Perhaps the best-known composer of Western classical music in India, Vanraj Bhatia’s most frequently performed works are the Fantasia and Fugue in C for piano, the Sinfonia Concertante for strings, and the song cycle Six Seasons. While his Reverie was performed by Yo-Yo Ma at a concert in Mumbai in 2019, the first two acts of his opera Agni Varsha, based on Girish Karnad's play of the same name, premiered in New York City in 2012 in a production by Judith Kellock.
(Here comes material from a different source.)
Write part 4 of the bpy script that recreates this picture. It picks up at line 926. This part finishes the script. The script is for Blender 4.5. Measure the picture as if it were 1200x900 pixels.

Interestingly, Bhatia was dissatisfied with the way his music was used in the parallel cinema of the 70s and 80s. He felt that music had always been an integral part of Hindi cinema, but the New Wave directors didn't know how to weave it into their films. They would invariably have Bhatia’s compositions playing in the background, thus diluting the music’s impact on the audience. Pointing out that Indian cinema was a direct descendant of Sanskrit theatre and Parsi theatre, both of which had songs, he believed that an Indian film without songs was meaningless. With mainstream filmmakers not drawn to Bhatia, his main work remained with New Wave directors, with the exception of a few films in the 90s. He himself admired the treatment by Raj Kapoor and Guru Dutt of music in their films. Among New Wave directors, he rated highly Kumar Shahani and Saeed Mirza, with whom he had worked with in Tarang (1984) and Naseem (1995) respectively.
In the realm of film music, Bhatia loved the music from the New Theatre studios in Calcutta—R C Boral, Pankaj Mullick, and all the K L Saigal films. These soundtracks had considerable influence on his music. He learnt how to set a voice against an orchestra from listening to their music. He believed Boral, in particular, had a very good sense of orchestration, which explains why the music was so good. Vanraj Bhatia believed the first duty of music is to express the film's texture, and the second is to be able to stand on its own feet. It was about speaking the language as everybody else—but infinitely better.